Смысл выбора веры в Бога и его адекватность опыту действительности проявляется именно в том, что она как предвосхищение неупраздняемой тайны не претендует на полное объяснение действительности и всех ее явлений. Напротив, осмысленный выбор веры особенно критичен по отношению к любому тотальному объяснению мира. Этот выбор обладает выраженной способностью критики идеологий, поскольку находится выше любой абсолютизации конечных величин, будь то имущество, власть, наслаждение, почести или нация, раса или класс; этот выбор указывает на большую свободу, освобождает вновь и вновь, сохраняет открытость истории. Она имеет не только утверждающую, но также и критическую функции. Достоверность веры проявляется именно в том, что ей не требуется вытеснять никакой опыт действительности. Ей нет необходимости надевать идеологические шоры и сводить разнообразие и многослойность целостной действительности к позитивистской или спиритуалистской одномерности, пессимистической или оптимистической односторонности. Вера в состоянии воздать должное как величию, так и нищете человека.

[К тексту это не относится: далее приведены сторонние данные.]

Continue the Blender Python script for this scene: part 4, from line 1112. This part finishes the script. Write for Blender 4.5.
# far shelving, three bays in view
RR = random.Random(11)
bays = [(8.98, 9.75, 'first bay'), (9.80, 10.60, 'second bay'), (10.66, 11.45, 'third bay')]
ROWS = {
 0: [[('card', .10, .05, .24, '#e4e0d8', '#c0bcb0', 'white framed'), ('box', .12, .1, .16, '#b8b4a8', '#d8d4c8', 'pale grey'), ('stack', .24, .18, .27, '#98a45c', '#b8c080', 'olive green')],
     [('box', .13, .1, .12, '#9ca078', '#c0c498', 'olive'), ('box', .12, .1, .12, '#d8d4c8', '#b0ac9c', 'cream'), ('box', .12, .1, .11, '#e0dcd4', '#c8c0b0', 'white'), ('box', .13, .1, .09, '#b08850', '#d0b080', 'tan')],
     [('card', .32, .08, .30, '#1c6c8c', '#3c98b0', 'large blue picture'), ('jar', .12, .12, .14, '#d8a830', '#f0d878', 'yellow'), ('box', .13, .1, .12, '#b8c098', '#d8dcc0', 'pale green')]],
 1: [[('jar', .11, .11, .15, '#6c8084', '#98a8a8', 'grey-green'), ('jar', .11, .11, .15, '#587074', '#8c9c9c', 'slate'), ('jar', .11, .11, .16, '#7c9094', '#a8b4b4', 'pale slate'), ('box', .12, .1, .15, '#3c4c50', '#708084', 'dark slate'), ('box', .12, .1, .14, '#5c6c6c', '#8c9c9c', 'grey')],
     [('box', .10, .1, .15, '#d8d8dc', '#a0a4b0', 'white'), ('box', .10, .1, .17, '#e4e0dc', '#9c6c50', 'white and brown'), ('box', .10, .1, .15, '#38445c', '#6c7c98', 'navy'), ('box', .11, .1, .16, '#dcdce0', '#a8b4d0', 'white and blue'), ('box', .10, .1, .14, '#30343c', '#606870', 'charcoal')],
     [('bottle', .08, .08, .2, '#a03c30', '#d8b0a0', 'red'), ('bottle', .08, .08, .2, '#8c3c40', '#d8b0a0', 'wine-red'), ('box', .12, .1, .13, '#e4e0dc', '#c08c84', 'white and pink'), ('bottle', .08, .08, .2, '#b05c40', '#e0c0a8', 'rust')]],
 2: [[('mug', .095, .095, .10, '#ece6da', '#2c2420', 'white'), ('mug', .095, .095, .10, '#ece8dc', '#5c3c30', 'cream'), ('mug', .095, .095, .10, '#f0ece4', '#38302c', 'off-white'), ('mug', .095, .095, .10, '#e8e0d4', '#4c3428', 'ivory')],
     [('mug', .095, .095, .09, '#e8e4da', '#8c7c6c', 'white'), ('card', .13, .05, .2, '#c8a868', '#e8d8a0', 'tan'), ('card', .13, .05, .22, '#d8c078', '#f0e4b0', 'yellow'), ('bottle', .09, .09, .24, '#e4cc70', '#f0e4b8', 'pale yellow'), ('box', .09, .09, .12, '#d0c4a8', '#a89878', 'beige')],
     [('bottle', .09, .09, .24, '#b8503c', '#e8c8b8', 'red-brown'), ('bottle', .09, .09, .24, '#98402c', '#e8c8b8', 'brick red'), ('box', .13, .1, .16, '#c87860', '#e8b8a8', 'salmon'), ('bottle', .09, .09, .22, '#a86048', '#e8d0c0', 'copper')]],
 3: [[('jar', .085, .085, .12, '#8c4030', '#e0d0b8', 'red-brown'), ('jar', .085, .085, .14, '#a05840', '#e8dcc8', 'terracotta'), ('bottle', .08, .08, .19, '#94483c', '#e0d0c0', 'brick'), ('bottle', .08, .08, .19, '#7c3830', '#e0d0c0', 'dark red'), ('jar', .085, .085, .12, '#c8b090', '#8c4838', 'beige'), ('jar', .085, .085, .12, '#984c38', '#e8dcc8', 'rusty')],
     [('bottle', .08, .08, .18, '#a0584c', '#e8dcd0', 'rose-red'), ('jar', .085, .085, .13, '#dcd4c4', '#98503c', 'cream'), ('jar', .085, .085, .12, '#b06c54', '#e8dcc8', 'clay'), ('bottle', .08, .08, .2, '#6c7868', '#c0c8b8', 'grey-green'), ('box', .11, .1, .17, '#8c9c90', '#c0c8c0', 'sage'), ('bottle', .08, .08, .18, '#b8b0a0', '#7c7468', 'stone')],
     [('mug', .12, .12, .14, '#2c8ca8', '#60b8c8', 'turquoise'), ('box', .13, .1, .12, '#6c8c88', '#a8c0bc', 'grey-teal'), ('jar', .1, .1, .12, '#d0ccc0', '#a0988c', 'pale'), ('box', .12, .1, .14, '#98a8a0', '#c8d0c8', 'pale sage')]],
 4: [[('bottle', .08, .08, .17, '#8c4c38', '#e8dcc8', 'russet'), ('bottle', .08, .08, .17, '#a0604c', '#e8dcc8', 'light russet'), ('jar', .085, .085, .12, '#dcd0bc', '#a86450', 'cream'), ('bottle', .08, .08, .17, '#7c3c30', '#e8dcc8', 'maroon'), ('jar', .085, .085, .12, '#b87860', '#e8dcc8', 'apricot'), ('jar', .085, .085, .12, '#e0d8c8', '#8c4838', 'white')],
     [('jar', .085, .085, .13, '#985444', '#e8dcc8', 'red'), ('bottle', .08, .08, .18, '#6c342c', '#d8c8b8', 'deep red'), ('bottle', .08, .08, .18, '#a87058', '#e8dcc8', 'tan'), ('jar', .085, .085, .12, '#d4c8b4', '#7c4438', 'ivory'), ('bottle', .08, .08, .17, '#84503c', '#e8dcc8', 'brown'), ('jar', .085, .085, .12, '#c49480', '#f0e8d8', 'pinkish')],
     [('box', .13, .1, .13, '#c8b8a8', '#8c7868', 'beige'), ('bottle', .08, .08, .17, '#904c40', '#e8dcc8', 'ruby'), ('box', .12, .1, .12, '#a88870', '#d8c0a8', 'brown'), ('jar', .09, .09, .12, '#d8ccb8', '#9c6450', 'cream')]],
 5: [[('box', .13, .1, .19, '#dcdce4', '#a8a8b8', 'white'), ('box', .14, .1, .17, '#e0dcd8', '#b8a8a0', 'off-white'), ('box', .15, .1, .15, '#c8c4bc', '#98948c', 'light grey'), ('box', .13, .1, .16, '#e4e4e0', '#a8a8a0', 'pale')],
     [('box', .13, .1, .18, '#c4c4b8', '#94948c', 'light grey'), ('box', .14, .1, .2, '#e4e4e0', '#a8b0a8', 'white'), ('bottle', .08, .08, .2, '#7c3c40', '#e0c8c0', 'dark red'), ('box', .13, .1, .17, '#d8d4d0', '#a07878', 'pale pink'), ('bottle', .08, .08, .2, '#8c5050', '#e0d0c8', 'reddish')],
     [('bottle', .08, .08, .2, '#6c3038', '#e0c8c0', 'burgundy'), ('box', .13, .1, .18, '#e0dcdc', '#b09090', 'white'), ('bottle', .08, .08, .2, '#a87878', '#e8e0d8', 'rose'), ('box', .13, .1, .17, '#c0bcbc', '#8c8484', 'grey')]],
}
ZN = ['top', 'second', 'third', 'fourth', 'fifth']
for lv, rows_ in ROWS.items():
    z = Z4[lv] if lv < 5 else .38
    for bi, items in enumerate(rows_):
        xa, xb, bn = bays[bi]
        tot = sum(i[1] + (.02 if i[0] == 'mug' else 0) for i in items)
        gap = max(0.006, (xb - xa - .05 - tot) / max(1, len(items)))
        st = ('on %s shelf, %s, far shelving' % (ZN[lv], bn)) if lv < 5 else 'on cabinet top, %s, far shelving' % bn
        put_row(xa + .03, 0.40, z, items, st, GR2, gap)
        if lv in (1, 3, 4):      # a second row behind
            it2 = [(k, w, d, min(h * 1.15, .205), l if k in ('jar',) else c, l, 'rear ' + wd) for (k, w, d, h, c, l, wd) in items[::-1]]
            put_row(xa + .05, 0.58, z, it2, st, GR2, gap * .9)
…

Эту точку зрения невозможно никому продемонстрировать; но все же ее можно засвидетельствовать хорошими аргументами. Она приобретает очевидность лишь для того, кто готов принять ее и обратиться, кто, говоря словами Августина, очищает свое сердце и, говоря языком Библии, смотрит на действительность глазами сердца. В вере находит человек смысл своей жизни, ставя на карту самого себя. Этим вера противоречит обывательскому мнению, согласно которому истина и добро побеждают «сами по себе», без личностного участия. Вера — это мужественное решение допустить жизненный риск и при этом рискнуть своей жизнью.
Таким образом, вера в Бога есть основной и первоначальный акт духа. В вере задействованы не только рассудок и воля, а весь человек. Таким образом, познание и воля являются элементами единого акта веры; в вере оба они образуют внутреннее единство. Поэтому вера в Бога — не чисто интеллектуальная вера, не чисто волевая вера решения и не вопрос чувства. Вера — акт всего человека, лишь посредством которого он достигает полной человечности.
В этом обобщающем положении мы достигли цели наших размышлений о проблеме естественного богословия. Речь шла о человеческой ответственности в вопросе веры в Бога и в Его откровение. Результат наших размышлений следующий. Человек есть существо, в опыте своей жизни, в своей речи и в своем познании предвосхищающее абсолютную тайну безусловной, совершенной свободы. Это предвосхищение в вере и надежде кладет начало освобождению человеческого познания и действия в этом мире. Он ищет знаки, в которых ему открывается абсолютная тайна безусловной свободы. Человек находится в преддверии бесконечной тайны, он ожидает и надеется на свободное самооткровение этой тайны. Он ищет знаков и слов, в которых Бог открывается ему.